Brazilian migration to Martha’s Vineyard

Plan Author

  • Sasha Iammarino, 2016

Fields of Concentration

Sample Courses

  • Course: U.S. Latino/a Literature: Cartographies of the Self, Borders, Exiles
  • Course: Linguistic Anthropology
  • Tutorial: Brazilian Migration in Context
  • Tutorial: Analyzing Transnational Research

Project Description

Essay on Brazilian sending and receiving migration patterns in Martha’s Vineyard.

Faculty Sponsors

Outside Evaluator

  • Leah Schmalzbauer, Amherst College

Overview

My Plan of Concentration consists of an exploration of people from Cuparaque and Mantenópolis, Brazil, and their migration to Martha’s Vineyard, United States. I documented this phenomenon through interviews and photography. The photography portion not only expresses the experiences of the migrants, but my personal experiences of migration between Brazil and the U.S. In order to do so I capture images that document the realities of cuaparaquenses and mantenopolitanos in Brazil and in the U.S., and images that represent my personal memories of home and belonging between the two places. These photographs establish a sense of belonging and feelings of home. My independent requirement for Plan is a translation of an abridged version of my essay from English to Portuguese.

Excerpts

The reasons for leaving Martha’s Vineyard are revealed by the interviewees in many different ways: separation from family, depression, exhaustion due excessive work, or the difficulty of living with an uncertain legal status. But once many get back to Brazil they become disappointed because their existence is not as economically stable and full of opportunity as their former lives on Martha’s Vineyard. Roseli, a thirty-three-year-old mother living in Cuparaque, associated her return to missing her parents. She was twenty-two when she traveled to Martha’s Vineyard to live with her sister. Unlike many women who travel on tourist visas to join their partners she traveled as a single woman, a dangerous nine-day journey, to cross the Mexican border illegally.
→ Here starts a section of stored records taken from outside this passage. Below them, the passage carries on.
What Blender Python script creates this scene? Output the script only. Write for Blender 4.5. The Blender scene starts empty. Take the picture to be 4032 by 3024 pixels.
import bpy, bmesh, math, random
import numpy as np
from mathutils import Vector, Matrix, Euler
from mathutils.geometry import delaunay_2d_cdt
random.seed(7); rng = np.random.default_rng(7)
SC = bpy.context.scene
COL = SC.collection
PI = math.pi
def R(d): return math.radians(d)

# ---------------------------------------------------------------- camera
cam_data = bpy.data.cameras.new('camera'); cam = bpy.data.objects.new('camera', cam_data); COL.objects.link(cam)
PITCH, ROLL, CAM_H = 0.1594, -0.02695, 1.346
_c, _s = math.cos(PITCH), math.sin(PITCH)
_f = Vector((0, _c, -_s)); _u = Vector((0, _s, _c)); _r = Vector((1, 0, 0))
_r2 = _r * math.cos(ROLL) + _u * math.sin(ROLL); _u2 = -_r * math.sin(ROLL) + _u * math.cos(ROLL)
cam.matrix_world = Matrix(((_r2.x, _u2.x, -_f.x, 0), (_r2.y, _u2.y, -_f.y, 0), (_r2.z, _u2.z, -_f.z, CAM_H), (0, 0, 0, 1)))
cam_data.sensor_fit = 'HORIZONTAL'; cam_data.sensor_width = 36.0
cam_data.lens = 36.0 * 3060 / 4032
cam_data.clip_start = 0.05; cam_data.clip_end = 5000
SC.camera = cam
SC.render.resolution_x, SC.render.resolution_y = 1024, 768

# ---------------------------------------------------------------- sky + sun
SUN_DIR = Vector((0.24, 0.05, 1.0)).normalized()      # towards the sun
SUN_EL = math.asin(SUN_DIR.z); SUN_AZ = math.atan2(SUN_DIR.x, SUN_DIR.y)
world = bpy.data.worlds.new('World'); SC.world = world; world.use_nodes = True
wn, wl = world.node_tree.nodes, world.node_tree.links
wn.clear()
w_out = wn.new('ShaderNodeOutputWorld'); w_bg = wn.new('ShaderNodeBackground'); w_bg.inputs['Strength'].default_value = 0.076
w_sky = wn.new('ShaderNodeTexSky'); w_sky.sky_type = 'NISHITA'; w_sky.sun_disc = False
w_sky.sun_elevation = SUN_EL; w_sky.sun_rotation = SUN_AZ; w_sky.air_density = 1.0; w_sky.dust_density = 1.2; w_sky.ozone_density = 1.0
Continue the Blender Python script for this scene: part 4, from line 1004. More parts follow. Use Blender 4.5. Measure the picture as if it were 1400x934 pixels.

My study has found that regardless of obtaining legal status in the United States, which determines their ability to travel to and from Brazil, mantenopolitanos and cuparaquenses maintain connections between the two locations. They engage in bifocal activities that contribute to fulfilling their emotional needs such as frequent phone calls to family members at home, vacations back to their hometowns, watching local Brazilian television, speaking Portuguese on daily basis, cooking traditional Brazilian meals, and engaging in activities with fellow migrants from their sending towns. As in the case of Ana Caroline they also send remittances to support their families.